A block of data
[Begin]

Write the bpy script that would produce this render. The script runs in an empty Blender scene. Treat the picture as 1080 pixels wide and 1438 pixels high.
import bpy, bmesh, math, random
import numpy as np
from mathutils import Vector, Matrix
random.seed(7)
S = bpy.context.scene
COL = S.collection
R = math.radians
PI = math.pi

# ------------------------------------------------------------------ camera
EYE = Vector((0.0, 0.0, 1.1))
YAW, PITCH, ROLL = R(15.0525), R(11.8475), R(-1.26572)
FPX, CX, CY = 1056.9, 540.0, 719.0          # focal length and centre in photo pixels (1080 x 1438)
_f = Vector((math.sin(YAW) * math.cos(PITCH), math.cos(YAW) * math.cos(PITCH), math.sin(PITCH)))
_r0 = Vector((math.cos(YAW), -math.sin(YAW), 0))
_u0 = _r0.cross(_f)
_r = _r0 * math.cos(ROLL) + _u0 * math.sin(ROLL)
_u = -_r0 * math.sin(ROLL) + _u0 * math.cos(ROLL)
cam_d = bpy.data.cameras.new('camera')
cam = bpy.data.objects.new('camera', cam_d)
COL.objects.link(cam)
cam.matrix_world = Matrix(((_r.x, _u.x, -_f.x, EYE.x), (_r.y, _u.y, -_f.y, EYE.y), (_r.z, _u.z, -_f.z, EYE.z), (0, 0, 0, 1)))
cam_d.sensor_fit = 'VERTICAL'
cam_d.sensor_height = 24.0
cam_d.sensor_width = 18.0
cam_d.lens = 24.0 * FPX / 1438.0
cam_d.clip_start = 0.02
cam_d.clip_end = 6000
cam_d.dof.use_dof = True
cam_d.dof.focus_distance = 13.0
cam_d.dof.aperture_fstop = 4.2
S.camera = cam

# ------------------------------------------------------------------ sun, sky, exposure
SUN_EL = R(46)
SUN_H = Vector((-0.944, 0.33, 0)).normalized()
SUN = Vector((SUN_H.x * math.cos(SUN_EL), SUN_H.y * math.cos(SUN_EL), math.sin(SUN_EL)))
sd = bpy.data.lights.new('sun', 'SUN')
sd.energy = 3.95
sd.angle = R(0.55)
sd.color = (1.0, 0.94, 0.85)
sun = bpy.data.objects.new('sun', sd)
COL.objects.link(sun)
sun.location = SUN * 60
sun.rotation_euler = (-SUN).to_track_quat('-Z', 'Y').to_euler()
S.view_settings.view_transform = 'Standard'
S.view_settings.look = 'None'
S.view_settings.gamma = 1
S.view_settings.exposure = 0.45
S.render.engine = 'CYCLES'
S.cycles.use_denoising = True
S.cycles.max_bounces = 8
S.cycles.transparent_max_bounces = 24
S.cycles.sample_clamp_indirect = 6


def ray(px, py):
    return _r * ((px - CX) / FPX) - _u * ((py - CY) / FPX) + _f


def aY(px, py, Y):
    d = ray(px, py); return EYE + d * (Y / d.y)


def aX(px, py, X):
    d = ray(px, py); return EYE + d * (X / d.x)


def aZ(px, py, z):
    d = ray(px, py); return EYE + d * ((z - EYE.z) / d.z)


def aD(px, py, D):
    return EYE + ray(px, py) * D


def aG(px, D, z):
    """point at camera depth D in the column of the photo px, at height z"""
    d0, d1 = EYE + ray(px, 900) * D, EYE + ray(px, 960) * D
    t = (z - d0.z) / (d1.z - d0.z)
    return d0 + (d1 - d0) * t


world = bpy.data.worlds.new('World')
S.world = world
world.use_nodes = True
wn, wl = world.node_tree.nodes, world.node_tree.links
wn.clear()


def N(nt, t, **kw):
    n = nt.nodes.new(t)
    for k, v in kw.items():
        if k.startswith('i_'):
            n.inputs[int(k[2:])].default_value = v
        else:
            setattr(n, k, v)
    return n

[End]
[Begin]

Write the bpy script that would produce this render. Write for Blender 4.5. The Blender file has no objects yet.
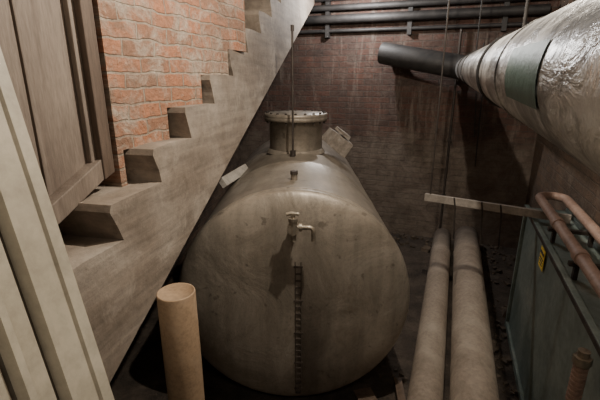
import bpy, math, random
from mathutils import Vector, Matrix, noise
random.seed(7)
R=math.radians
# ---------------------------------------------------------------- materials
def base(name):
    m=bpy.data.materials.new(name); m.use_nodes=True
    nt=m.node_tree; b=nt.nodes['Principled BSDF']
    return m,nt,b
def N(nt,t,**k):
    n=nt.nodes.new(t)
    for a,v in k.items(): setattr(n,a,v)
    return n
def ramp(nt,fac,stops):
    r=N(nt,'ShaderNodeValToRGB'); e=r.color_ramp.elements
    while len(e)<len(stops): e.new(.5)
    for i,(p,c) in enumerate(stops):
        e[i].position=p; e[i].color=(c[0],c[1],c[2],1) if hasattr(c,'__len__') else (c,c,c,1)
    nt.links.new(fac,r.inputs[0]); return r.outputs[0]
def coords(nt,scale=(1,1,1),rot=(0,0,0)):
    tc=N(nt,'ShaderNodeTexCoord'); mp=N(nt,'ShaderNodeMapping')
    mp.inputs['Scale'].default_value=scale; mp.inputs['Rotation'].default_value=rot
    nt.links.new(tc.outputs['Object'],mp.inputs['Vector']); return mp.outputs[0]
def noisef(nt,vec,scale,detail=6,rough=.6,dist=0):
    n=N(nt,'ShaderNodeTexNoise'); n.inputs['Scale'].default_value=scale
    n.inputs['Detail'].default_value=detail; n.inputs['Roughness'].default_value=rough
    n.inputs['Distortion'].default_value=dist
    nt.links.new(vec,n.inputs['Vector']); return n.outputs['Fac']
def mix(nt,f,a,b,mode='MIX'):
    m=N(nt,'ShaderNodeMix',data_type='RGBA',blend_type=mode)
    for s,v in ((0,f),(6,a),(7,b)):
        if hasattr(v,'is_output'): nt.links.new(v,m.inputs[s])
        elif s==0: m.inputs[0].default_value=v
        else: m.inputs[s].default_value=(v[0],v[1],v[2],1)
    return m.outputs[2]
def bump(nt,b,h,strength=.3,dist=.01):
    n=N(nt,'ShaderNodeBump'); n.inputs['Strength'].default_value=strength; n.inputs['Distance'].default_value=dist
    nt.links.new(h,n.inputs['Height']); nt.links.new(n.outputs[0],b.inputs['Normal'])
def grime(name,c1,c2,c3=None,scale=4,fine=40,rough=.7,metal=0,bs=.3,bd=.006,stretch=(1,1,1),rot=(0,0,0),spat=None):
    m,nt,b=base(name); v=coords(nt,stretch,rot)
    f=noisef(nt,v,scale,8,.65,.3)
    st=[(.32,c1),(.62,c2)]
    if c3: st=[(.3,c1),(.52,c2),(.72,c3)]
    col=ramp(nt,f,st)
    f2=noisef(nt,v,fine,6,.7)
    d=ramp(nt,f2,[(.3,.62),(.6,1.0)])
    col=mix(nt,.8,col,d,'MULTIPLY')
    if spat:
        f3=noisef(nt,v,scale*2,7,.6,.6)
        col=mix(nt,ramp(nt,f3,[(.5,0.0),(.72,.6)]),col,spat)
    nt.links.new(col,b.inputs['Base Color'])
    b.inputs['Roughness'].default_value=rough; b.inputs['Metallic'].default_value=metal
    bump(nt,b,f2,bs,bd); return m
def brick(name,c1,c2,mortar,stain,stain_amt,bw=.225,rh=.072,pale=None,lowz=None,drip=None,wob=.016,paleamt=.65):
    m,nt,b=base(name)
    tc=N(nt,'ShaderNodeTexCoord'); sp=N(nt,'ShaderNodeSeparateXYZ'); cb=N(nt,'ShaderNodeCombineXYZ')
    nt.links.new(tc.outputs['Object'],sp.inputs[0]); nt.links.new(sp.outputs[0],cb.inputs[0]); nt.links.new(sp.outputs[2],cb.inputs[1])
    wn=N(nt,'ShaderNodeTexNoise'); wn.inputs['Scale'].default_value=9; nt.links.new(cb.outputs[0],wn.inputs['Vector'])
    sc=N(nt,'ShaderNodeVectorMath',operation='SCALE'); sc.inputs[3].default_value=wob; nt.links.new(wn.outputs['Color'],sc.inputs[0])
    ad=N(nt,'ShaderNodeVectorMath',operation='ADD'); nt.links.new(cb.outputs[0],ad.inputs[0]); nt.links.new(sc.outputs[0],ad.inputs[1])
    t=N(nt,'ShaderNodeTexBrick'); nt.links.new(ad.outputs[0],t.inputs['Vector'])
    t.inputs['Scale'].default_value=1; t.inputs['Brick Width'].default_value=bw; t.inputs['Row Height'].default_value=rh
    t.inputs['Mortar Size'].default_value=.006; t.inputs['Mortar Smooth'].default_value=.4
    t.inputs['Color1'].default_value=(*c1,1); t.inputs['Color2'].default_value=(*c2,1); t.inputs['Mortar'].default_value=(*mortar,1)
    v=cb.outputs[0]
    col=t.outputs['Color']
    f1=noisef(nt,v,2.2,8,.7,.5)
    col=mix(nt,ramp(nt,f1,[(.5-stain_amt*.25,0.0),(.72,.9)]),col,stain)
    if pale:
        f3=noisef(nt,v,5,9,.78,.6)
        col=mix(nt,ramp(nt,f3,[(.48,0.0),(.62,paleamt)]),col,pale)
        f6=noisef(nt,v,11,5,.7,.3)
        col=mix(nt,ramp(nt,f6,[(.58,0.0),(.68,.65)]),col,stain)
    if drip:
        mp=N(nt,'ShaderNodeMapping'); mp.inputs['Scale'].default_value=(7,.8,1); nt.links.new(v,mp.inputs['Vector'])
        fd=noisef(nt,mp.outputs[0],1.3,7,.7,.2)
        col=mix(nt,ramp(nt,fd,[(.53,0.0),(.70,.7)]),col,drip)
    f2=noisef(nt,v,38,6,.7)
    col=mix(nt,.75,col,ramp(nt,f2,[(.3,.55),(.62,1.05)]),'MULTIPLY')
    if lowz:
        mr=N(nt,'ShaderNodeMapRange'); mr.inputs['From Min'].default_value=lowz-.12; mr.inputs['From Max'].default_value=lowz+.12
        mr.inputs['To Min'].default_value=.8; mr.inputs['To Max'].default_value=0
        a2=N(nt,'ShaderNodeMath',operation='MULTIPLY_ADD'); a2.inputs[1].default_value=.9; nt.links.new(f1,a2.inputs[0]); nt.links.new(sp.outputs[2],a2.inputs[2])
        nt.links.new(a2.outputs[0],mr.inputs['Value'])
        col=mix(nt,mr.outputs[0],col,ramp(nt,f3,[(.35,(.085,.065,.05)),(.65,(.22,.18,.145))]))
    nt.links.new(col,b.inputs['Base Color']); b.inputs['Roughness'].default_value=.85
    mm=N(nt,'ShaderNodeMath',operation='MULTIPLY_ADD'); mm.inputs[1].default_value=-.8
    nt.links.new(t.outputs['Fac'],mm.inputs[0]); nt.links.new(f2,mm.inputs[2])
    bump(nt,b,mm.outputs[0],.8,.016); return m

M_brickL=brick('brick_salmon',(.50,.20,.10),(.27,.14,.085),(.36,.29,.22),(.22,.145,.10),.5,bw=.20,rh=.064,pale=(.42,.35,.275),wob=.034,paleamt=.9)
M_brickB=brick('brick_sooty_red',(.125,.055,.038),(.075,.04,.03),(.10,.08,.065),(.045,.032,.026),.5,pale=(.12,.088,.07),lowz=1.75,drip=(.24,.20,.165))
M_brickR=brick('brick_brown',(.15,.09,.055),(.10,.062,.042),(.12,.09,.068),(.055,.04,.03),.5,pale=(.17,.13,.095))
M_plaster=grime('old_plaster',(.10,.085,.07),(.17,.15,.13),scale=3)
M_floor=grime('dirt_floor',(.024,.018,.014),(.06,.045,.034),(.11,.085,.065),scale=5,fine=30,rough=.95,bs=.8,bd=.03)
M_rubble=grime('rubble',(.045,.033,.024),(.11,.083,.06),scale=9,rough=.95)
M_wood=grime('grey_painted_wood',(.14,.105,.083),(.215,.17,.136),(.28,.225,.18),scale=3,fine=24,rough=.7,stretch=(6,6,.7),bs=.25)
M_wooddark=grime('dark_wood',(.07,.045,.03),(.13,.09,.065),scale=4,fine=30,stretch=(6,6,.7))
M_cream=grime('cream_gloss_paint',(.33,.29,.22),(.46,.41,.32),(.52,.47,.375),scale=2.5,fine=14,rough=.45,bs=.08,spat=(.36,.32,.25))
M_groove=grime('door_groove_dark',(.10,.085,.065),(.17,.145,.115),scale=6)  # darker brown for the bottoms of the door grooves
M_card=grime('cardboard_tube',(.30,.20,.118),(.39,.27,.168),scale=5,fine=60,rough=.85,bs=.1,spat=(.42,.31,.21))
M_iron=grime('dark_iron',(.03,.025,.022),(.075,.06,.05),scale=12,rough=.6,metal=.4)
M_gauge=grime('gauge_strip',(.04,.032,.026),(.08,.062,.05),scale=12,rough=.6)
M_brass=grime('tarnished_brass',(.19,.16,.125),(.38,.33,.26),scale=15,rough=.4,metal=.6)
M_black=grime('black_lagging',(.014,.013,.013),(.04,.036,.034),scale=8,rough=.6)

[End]

▶ _Given request_
Above are the entries. Quote exactly the lines from the one bearing "Write the bpy script that would produce this render. The" through the one bearing "S.camera = cam".

▶ _Finished exercise_
Write the bpy script that would produce this render. The script runs in an empty Blender scene. Treat the picture as 1080 pixels wide and 1438 pixels high.
import bpy, bmesh, math, random
import numpy as np
from mathutils import Vector, Matrix
random.seed(7)
S = bpy.context.scene
COL = S.collection
R = math.radians
PI = math.pi

# ------------------------------------------------------------------ camera
EYE = Vector((0.0, 0.0, 1.1))
YAW, PITCH, ROLL = R(15.0525), R(11.8475), R(-1.26572)
FPX, CX, CY = 1056.9, 540.0, 719.0          # focal length and centre in photo pixels (1080 x 1438)
_f = Vector((math.sin(YAW) * math.cos(PITCH), math.cos(YAW) * math.cos(PITCH), math.sin(PITCH)))
_r0 = Vector((math.cos(YAW), -math.sin(YAW), 0))
_u0 = _r0.cross(_f)
_r = _r0 * math.cos(ROLL) + _u0 * math.sin(ROLL)
_u = -_r0 * math.sin(ROLL) + _u0 * math.cos(ROLL)
cam_d = bpy.data.cameras.new('camera')
cam = bpy.data.objects.new('camera', cam_d)
COL.objects.link(cam)
cam.matrix_world = Matrix(((_r.x, _u.x, -_f.x, EYE.x), (_r.y, _u.y, -_f.y, EYE.y), (_r.z, _u.z, -_f.z, EYE.z), (0, 0, 0, 1)))
cam_d.sensor_fit = 'VERTICAL'
cam_d.sensor_height = 24.0
cam_d.sensor_width = 18.0
cam_d.lens = 24.0 * FPX / 1438.0
cam_d.clip_start = 0.02
cam_d.clip_end = 6000
cam_d.dof.use_dof = True
cam_d.dof.focus_distance = 13.0
cam_d.dof.aperture_fstop = 4.2
S.camera = cam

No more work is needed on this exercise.